Dangerous Ends opens as Batista’s Cuba crumbles in 1959. Diego Fernandez sits in his home office, his family is on the run to safety, his friends are being slaughtered, and the Cuba Fernandez loves is being destroyed. Then in walks a delegate from Castro’s regime with a job offer: acceptance would be the antithesis of Diego’s life and rejection means certain death. Diego stubbornly sticks with his principles.

Segura then brings us to present day Miami where we meet private investigator Pete Fernandez, who is also the grandson of Diego. Pete is finishing up his surveillance on a cheating husband but before he headed back home, he knew he needed the money shot — so to speak —, “It was Pete’s job to make these things airtight.” As a private investigator, Pete Fernandez enjoys the monotony of “chasing deadbeat dads for child support money and snagging people on insurance fraud,” but when the opportunity comes up to help his friend and free-lance journalist, Kathy Bentley, investigate the ten-year-old case of a wife-killing narcotics cop, Fernandez cannot say no.

There are a lot of moving parts within Dangerous Ends, but Segura never confuses us with a jumbled cast of characters or drown the reader in new and contrary information as what happens with lesser writers; he’s got it locked down. One of the other pleasures of reading Dangerous Ends is Segura’s mastery at writing little scenes that bask in their truth. Here is Pete Fernandez at a Waffle House.

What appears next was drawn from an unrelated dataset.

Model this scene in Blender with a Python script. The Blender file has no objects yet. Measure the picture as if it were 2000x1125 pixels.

"The door jangled as he opened it and walked into the restaurant. The bright lights coated the place’s yellow and brown décor, giving the space a grimy, painted-on feeling. He took a seat at the counter and nodded as the waitress handed him a sticky plastic menu. Like most nights, the place was empty, except for a group of teenagers plotting their evening and an elderly couple sitting by the windows facing the expressway, finishing their dinner. The faint sound of the Eagles filtered through the overhead speakers, the bland, finger-picky ballad spreading over the evening like lukewarm gravy that needed a bit more salt. He motioned for the waitress, a woman in her late forties named Ruth. She had kind eyes and a cigarette-coated voice that made Pete feel at home, even here in the middle of nowhere. She nodded and walked over.

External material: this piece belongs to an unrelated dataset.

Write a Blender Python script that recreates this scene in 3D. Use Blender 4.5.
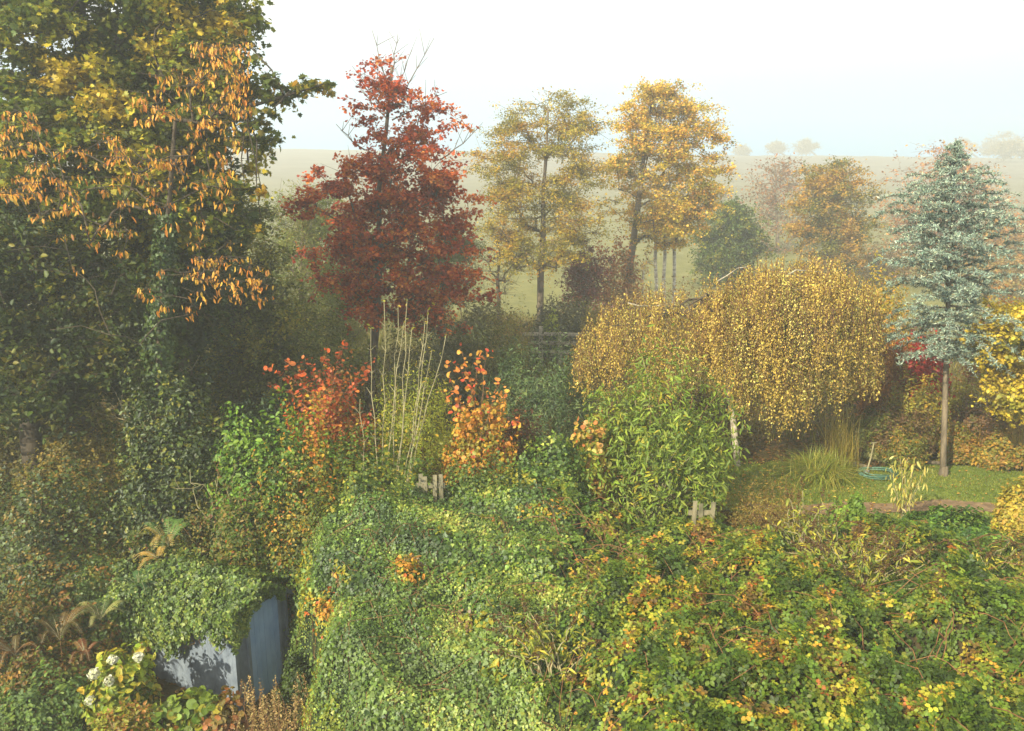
import bpy, math
import numpy as np

for _o in list(bpy.data.objects):
    bpy.data.objects.remove(_o)
S = bpy.context.scene
COL = S.collection
PI = math.pi

# ------------------------------------------------------------------ camera
EYE = 6.1
PITCH = math.radians(12.3)
FPX = 804.0
cd = bpy.data.cameras.new('camera')
cam = bpy.data.objects.new('camera', cd)
COL.objects.link(cam)
cam.location = (0, 0, EYE)
cam.rotation_euler = (PI / 2 - PITCH, 0, 0)
cd.sensor_width = 36
cd.lens = FPX / 1024 * 36
cd.clip_start = 0.1
cd.clip_end = 1500
S.camera = cam

# ------------------------------------------------------------------ sky, sun, exposure
SUN_EL = math.radians(32)
SUN_DIR = np.array([-0.64, -0.77])
SUN_DIR = SUN_DIR / np.linalg.norm(SUN_DIR)
W = bpy.data.worlds.new('World')
S.world = W
W.use_nodes = True
nt = W.node_tree
nt.nodes.clear()
out = nt.nodes.new('ShaderNodeOutputWorld')
bg = nt.nodes.new('ShaderNodeBackground')
sky = nt.nodes.new('ShaderNodeTexSky')
sky.sky_type = 'NISHITA'
sky.sun_disc = False
sky.sun_elevation = SUN_EL
sky.sun_rotation = math.atan2(SUN_DIR[0], SUN_DIR[1])
sky.air_density = 1.0
sky.dust_density = 2.0
# a thin pale veil of cloud high above the fog, whiter overhead than near the skyline
tc = nt.nodes.new('ShaderNodeTexCoord')
sep = nt.nodes.new('ShaderNodeSeparateXYZ')
ramp = nt.nodes.new('ShaderNodeValToRGB')
ramp.color_ramp.elements[0].position = 0.04
ramp.color_ramp.elements[0].color = (0.16, 0.78, 1.36, 1)
ramp.color_ramp.elements[1].position = 0.20
ramp.color_ramp.elements[1].color = (1.0, 0.96, 0.87, 1)
cn = nt.nodes.new('ShaderNodeTexNoise')
cn.inputs['Scale'].default_value = 1.6
cn.inputs['Detail'].default_value = 3
veil = nt.nodes.new('ShaderNodeVectorMath')
veil.operation = 'SCALE'
mr = nt.nodes.new('ShaderNodeMapRange')
mr.inputs['From Min'].default_value = 0.3
mr.inputs['From Max'].default_value = 0.7
mr.inputs['To Min'].default_value = 7.4
mr.inputs['To Max'].default_value = 8.8
mix = nt.nodes.new('ShaderNodeMix')
mix.data_type = 'RGBA'
mix.inputs[0].default_value = 0.88
L = nt.links.new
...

He didn’t need a menu. He didn’t even need to say his order, but the ritual was part of the pleasure of coming here.

“Hey, hon,” she said. “How’s your night going?”

“So far,” Pete said, “not bad.”

“You look tired,” she said, pulling her notebook from her apron and clicking her pen.

“If you’re perpetually tired, is that a thing?”

“It’s the kind of thing you cure with either coffee, sleep, cocaine, or a doctor’s prescription,” she said. “What’ll it be?”

“Just two scrambled eggs and a side of home fries.”

Ruth smiled and moved toward the kitchen."

But what makes Dangerous Ends really succeed is Segura’s central character, Pete Fernandez. Like his fictional hard-boiled detective predecessors, Fernandez is broken, but unlike them, he is deliberately on the mend. Fernandez might slip in his journey through sobriety, but he isn’t going to fail by ignoring his mistakes either. Fernandez is not some sort of hippie-feel-good-crystal-wearing-self-help-new-millennium guy, he’s just not dumb, though he makes his share of stupid mistakes which just makes him a character who exists off the pages as well as on.

Dangerous Ends is the third in the Pete Fernandez books and the first that I have read. Though I caught spoilers from the earlier works, Segura’s writing is good enough for me to go back and enjoy the earlier books in the Fernandez universe, spoilers be damned.